Huizenga seeks break for Berrien, Allegan counties from EPA

smoke-stacks

An amendment from Congressman Bill Huizenga designed to protect parts of west Michigan from EPA air quality penalties has been approved in the U.S. House.

The House last month passed the Department of the Interior, Environment, and Related Agencies Appropriations Act. It includes language from Huizenga that would block the EPA from applying its ozone attainment rule to Berrien County and part of Allegan County for air pollution that Huizenga says didn’t even originate in those counties.

Huizenga tells us the EPA rule doesn’t make sense.

It’s just strange to me that part of Allegan County — by the way, it skips Van Buren County and goes into Allegan County — they’re tracking where this air, the particulate matter that is measured as pollution, is damaging,” Huizenga said. “But the thing is, as we know, we don’t produce it here in Michigan. It drifts across Lake Michigan.
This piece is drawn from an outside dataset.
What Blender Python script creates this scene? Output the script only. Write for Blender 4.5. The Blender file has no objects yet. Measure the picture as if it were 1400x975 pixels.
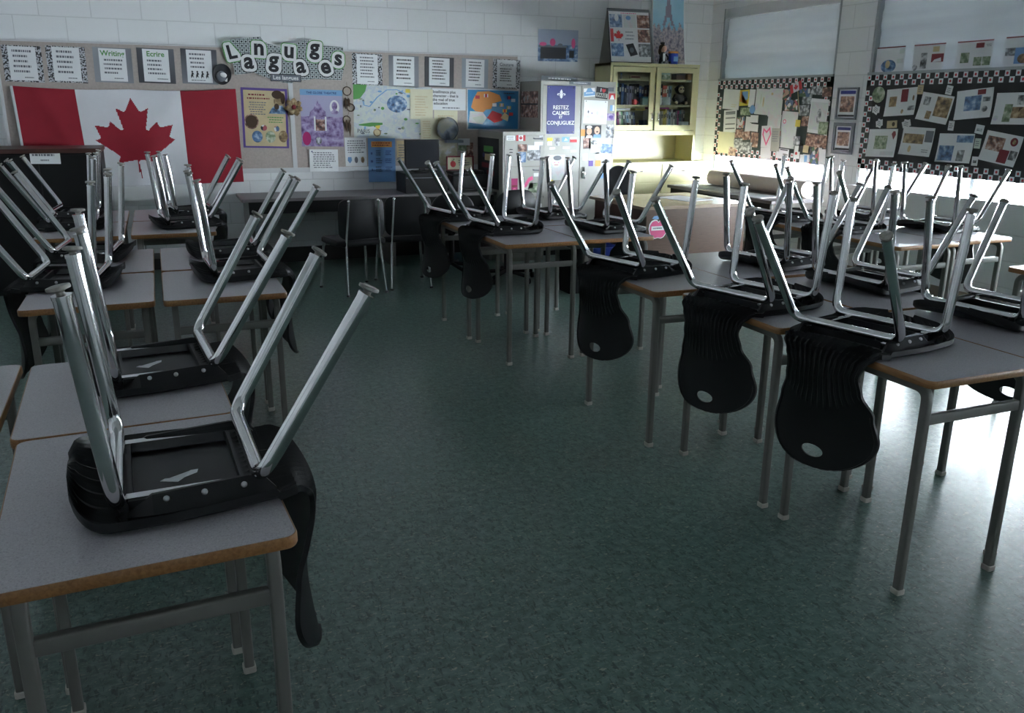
SKY = 58.0; EXPO = 1.6; UPLIGHT = 95.0
import bpy, math, random
from mathutils import Vector, Matrix
random.seed(7)
scn = bpy.context.scene
COL = scn.collection
PI = math.pi
SIN, COS, RAD = math.sin, math.cos, math.radians

# ------------------------------------------------------------------ materials
MATS = {}
def newmat(name):
    m = bpy.data.materials.new(name); m.use_nodes = True
    nt = m.node_tree; nt.nodes.clear()
    o = nt.nodes.new('ShaderNodeOutputMaterial')
    b = nt.nodes.new('ShaderNodeBsdfPrincipled')
    nt.links.new(b.outputs[0], o.inputs[0])
    MATS[name] = m
    return m, nt, b
def N(nt, t, **k):
    n = nt.nodes.new('ShaderNode' + t)
    for a, v in k.items():
        if a in n.inputs.keys() if isinstance(a, str) else False: n.inputs[a].default_value = v
        else: setattr(n, a, v)
    return n
def ramp(nt, stops, interp='LINEAR'):
    r = nt.nodes.new('ShaderNodeValToRGB'); r.color_ramp.interpolation = interp
    e = r.color_ramp.elements
    while len(e) < len(stops): e.new(0.5)
    for i, (p, c) in enumerate(stops):
        e[i].position = p; e[i].color = (*c, 1)
    return r
def coords(nt, kind='Object', rnd=False, scale=(1, 1, 1)):
    t = nt.nodes.new('ShaderNodeTexCoord')
    m = nt.nodes.new('ShaderNodeMapping'); m.inputs['Scale'].default_value = scale
    nt.links.new(t.outputs[kind], m.inputs[0])
    if rnd:
        oi = nt.nodes.new('ShaderNodeObjectInfo')
        mu = nt.nodes.new('ShaderNodeMath'); mu.operation = 'MULTIPLY'; mu.inputs[1].default_value = 57.0
        nt.links.new(oi.outputs['Random'], mu.inputs[0])
        cb = nt.nodes.new('ShaderNodeCombineXYZ')
        for i in range(3): nt.links.new(mu.outputs[0], cb.inputs[i])
        nt.links.new(cb.outputs[0], m.inputs['Location'])
    return m.outputs[0]
def plain(name, c, rough=.5, metal=0.0, var=0.0, vscale=6, bump=0.0, bscale=200, spec=.5, coat=0.0):
    m, nt, b = newmat(name)
    b.inputs['Base Color'].default_value = (*c, 1)
    b.inputs['Roughness'].default_value = rough
    b.inputs['Metallic'].default_value = metal
    b.inputs['Specular IOR Level'].default_value = spec
    if coat: b.inputs['Coat Weight'].default_value = coat
    co = coords(nt) if (var or bump) else None
    if var:
        n = nt.nodes.new('ShaderNodeTexNoise'); n.inputs['Scale'].default_value = vscale; n.inputs['Detail'].default_value = 4
        nt.links.new(co, n.inputs['Vector'])
        r = ramp(nt, [(.3, tuple(x * (1 - var) for x in c)), (.7, tuple(min(1, x * (1 + var)) for x in c))])
        nt.links.new(n.outputs['Fac'], r.inputs[0]); nt.links.new(r.outputs[0], b.inputs['Base Color'])
    if bump:
        n = nt.nodes.new('ShaderNodeTexNoise'); n.inputs['Scale'].default_value = bscale
        nt.links.new(co, n.inputs['Vector'])
        bp = nt.nodes.new('ShaderNodeBump'); bp.inputs['Strength'].default_value = bump; bp.inputs['Distance'].default_value = .002
        nt.links.new(n.outputs['Fac'], bp.inputs['Height']); nt.links.new(bp.outputs[0], b.inputs['Normal'])
    return m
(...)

It’s from Gary, Indiana, Milwaukee, Chicago, and other places like that.”

Huizenga says the EPA has identified Berrien and part of Allegan as not meeting its air quality standards, something that could lead to increased regulation and damage to the region’s economy. However, he believes the agency should instead penalize those areas that create the pollution, not the places to where it drifts.

The Department of the Interior, Environment, and Related Agencies Appropriations Act was approved by the House on a vote of 210 to 205.